## YOUR TASK:
Reproduce only the top of the records, down to and including the line containing "mxw = nt.nodes.new('ShaderNodeMix');".

Records:
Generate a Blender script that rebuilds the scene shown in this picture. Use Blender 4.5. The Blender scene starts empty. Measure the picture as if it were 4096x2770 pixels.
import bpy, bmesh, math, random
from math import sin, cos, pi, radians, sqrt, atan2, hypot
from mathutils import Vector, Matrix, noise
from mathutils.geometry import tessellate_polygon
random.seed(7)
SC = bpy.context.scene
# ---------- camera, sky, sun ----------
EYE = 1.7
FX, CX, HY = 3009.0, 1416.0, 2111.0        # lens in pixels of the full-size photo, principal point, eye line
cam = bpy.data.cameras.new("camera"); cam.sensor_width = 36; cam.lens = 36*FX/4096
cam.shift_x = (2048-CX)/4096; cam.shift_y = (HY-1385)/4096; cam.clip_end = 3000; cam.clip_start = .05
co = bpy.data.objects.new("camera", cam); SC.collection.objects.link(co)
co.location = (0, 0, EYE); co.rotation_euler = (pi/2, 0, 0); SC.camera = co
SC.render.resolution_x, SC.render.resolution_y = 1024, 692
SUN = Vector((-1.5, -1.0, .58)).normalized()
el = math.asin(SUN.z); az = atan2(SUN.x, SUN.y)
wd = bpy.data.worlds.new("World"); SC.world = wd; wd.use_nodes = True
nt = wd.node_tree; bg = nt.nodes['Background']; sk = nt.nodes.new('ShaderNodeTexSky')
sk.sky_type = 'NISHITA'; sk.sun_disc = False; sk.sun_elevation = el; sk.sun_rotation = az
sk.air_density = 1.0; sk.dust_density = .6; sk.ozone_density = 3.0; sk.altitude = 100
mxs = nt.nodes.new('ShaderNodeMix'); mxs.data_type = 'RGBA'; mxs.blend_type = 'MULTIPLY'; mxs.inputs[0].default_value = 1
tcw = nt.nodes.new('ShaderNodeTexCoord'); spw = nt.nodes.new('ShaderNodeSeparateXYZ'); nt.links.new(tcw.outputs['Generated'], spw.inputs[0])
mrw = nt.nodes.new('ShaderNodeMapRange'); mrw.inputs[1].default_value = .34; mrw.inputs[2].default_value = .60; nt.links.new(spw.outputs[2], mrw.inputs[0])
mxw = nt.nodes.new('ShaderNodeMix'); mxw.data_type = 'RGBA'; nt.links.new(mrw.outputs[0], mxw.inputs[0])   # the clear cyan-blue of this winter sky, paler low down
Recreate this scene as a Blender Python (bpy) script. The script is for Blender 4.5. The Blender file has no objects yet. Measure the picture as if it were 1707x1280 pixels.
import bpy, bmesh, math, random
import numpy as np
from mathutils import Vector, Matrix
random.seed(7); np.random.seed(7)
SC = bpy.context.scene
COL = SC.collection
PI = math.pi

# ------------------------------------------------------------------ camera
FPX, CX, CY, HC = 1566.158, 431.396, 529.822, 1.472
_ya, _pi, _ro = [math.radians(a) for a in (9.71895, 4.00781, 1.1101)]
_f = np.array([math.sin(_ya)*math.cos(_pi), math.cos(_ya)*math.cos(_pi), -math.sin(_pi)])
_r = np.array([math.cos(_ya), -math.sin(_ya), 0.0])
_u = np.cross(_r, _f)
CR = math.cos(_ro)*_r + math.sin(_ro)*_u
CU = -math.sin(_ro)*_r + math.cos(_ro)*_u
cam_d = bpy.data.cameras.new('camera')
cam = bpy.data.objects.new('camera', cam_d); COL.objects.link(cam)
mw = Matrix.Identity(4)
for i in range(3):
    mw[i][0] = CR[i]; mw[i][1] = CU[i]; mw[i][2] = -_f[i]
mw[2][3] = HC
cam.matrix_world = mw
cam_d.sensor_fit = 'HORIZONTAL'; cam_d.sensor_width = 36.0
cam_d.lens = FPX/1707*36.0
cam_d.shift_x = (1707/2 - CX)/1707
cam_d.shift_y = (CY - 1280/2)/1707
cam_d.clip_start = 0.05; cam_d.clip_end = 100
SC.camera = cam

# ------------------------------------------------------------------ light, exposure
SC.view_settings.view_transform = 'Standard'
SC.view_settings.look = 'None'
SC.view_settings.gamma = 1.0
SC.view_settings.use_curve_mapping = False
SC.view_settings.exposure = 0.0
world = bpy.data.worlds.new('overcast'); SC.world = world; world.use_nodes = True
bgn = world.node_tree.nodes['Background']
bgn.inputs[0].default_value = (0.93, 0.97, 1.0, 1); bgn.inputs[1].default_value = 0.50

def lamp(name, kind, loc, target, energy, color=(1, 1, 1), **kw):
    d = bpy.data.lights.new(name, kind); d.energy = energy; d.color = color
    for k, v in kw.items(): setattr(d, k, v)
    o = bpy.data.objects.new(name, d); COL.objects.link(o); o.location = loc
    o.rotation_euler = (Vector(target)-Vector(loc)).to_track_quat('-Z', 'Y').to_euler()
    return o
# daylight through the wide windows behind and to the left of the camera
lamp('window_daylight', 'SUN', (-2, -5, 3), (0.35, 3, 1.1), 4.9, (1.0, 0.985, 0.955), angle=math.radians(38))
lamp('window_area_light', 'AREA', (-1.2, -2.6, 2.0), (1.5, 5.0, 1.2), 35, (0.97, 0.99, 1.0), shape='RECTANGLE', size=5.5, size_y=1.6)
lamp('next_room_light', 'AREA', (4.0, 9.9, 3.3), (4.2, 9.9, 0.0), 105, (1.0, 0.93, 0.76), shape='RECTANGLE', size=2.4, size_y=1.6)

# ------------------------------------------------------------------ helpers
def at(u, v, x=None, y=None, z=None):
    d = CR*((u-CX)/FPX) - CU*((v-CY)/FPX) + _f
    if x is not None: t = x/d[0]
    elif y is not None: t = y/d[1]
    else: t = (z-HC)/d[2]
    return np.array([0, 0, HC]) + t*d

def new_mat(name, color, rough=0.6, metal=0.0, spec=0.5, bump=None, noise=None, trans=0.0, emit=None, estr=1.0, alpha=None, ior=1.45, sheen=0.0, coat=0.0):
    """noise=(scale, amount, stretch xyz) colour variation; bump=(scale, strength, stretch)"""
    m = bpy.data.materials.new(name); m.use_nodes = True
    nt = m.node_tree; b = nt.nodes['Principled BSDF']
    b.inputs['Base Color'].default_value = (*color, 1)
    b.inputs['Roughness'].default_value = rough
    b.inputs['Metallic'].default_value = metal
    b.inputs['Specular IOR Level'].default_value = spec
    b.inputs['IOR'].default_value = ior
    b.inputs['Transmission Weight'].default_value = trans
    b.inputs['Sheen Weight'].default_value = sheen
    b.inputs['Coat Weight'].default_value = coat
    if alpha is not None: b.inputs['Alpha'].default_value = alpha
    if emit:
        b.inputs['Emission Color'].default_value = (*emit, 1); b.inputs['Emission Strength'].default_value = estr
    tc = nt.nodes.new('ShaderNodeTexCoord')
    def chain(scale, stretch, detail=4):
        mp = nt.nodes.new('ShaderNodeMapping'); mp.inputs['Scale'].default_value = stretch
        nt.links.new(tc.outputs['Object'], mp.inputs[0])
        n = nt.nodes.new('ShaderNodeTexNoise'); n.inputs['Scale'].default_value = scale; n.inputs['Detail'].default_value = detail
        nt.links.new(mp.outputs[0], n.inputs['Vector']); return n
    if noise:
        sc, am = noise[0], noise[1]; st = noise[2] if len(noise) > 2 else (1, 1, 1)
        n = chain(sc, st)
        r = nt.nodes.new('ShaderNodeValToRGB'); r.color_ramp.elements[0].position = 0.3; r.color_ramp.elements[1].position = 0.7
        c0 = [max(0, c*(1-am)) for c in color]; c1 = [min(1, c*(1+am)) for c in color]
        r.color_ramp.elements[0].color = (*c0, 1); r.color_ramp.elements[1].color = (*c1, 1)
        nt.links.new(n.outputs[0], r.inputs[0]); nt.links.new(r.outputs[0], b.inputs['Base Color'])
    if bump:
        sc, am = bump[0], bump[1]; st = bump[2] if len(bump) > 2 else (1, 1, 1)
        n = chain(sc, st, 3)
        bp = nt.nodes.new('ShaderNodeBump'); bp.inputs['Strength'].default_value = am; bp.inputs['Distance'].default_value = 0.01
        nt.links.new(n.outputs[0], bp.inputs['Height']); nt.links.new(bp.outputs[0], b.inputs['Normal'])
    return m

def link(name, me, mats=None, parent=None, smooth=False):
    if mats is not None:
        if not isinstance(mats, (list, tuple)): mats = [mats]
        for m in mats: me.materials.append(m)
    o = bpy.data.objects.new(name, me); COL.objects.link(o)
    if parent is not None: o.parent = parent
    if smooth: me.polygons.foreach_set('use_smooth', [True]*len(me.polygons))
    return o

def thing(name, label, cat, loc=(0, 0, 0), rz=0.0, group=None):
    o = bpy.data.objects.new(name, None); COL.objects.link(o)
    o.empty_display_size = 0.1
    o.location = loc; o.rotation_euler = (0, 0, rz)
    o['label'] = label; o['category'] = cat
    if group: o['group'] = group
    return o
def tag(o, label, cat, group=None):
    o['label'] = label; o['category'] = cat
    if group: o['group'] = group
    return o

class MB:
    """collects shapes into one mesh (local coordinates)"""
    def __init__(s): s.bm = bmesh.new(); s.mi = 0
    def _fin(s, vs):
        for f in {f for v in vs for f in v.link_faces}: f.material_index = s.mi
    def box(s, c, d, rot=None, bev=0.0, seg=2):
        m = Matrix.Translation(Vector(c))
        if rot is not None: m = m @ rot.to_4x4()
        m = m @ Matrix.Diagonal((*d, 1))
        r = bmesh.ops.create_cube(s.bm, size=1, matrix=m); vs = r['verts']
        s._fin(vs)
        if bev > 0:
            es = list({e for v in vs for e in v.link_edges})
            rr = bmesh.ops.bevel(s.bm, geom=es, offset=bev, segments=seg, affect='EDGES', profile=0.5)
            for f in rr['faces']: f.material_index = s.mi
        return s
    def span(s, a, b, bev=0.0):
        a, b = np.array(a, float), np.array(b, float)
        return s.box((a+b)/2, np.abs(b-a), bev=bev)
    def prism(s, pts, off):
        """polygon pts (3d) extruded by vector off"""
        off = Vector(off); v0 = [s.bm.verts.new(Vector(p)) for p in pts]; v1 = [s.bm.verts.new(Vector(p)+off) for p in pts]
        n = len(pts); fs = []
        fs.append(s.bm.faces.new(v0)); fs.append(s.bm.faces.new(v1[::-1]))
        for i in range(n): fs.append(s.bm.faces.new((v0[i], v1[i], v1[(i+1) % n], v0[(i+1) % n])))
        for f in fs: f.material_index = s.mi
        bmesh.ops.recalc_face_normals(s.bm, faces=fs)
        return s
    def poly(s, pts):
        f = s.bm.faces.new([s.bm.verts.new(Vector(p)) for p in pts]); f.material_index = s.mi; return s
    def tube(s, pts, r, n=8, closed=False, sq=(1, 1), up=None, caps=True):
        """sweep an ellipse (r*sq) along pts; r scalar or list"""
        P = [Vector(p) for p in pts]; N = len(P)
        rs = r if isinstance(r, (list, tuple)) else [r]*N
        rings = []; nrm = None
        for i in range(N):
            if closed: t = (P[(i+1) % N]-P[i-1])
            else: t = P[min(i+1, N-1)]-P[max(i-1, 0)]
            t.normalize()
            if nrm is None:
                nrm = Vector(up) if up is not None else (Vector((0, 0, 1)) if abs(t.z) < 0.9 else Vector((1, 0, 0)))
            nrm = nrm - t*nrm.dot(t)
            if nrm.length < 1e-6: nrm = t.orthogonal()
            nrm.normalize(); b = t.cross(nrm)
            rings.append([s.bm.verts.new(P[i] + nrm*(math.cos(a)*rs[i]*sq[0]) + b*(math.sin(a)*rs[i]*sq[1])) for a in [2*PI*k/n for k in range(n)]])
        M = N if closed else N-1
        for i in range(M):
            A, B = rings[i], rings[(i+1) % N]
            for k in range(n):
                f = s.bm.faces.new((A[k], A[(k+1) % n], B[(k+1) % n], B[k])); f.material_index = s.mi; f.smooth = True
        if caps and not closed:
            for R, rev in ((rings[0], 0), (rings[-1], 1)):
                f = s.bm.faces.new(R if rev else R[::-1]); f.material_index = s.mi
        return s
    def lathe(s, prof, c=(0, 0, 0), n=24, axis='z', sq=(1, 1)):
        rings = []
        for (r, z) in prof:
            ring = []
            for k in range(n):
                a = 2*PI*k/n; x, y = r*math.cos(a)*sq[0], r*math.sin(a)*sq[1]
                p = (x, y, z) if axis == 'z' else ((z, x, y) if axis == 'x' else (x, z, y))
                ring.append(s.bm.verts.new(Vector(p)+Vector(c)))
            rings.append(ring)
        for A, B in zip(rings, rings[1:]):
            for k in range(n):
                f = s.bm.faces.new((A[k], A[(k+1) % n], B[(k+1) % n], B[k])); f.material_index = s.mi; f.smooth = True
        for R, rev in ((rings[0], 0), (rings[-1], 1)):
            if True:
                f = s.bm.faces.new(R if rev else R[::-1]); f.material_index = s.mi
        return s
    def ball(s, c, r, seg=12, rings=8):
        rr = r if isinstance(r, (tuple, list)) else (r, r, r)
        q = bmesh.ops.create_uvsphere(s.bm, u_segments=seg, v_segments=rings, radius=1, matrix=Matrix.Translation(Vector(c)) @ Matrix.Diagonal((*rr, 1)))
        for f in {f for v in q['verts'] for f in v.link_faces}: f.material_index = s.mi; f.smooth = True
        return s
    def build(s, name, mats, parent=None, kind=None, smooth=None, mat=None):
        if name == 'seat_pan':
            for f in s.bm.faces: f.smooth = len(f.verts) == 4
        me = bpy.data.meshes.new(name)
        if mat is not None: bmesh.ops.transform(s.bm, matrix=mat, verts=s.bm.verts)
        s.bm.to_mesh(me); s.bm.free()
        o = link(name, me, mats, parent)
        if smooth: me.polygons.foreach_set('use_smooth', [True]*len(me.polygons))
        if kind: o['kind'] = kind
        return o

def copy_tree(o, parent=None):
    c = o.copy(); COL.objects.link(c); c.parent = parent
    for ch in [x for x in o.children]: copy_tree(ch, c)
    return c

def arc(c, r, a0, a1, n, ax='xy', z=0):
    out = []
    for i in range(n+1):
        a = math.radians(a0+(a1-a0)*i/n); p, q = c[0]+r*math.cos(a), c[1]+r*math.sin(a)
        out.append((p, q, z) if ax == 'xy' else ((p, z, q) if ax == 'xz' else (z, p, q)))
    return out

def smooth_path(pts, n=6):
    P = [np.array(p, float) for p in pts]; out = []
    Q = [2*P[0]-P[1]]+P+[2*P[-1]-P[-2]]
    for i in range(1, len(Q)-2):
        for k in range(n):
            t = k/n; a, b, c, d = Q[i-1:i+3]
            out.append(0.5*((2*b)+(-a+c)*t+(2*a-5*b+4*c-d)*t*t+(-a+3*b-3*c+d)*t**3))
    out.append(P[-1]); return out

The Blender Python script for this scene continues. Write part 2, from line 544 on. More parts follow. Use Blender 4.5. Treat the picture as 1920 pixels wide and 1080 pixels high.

## SOLUTION:
Generate a Blender script that rebuilds the scene shown in this picture. Use Blender 4.5. The Blender scene starts empty. Measure the picture as if it were 4096x2770 pixels.
import bpy, bmesh, math, random
from math import sin, cos, pi, radians, sqrt, atan2, hypot
from mathutils import Vector, Matrix, noise
from mathutils.geometry import tessellate_polygon
random.seed(7)
SC = bpy.context.scene
# ---------- camera, sky, sun ----------
EYE = 1.7
FX, CX, HY = 3009.0, 1416.0, 2111.0        # lens in pixels of the full-size photo, principal point, eye line
cam = bpy.data.cameras.new("camera"); cam.sensor_width = 36; cam.lens = 36*FX/4096
cam.shift_x = (2048-CX)/4096; cam.shift_y = (HY-1385)/4096; cam.clip_end = 3000; cam.clip_start = .05
co = bpy.data.objects.new("camera", cam); SC.collection.objects.link(co)
co.location = (0, 0, EYE); co.rotation_euler = (pi/2, 0, 0); SC.camera = co
SC.render.resolution_x, SC.render.resolution_y = 1024, 692
SUN = Vector((-1.5, -1.0, .58)).normalized()
el = math.asin(SUN.z); az = atan2(SUN.x, SUN.y)
wd = bpy.data.worlds.new("World"); SC.world = wd; wd.use_nodes = True
nt = wd.node_tree; bg = nt.nodes['Background']; sk = nt.nodes.new('ShaderNodeTexSky')
sk.sky_type = 'NISHITA'; sk.sun_disc = False; sk.sun_elevation = el; sk.sun_rotation = az
sk.air_density = 1.0; sk.dust_density = .6; sk.ozone_density = 3.0; sk.altitude = 100
mxs = nt.nodes.new('ShaderNodeMix'); mxs.data_type = 'RGBA'; mxs.blend_type = 'MULTIPLY'; mxs.inputs[0].default_value = 1
tcw = nt.nodes.new('ShaderNodeTexCoord'); spw = nt.nodes.new('ShaderNodeSeparateXYZ'); nt.links.new(tcw.outputs['Generated'], spw.inputs[0])
mrw = nt.nodes.new('ShaderNodeMapRange'); mrw.inputs[1].default_value = .34; mrw.inputs[2].default_value = .60; nt.links.new(spw.outputs[2], mrw.inputs[0])
mxw = nt.nodes.new('ShaderNodeMix'); mxw.data_type = 'RGBA'; nt.links.new(mrw.outputs[0], mxw.inputs[0])   # the clear cyan-blue of this winter sky, paler low down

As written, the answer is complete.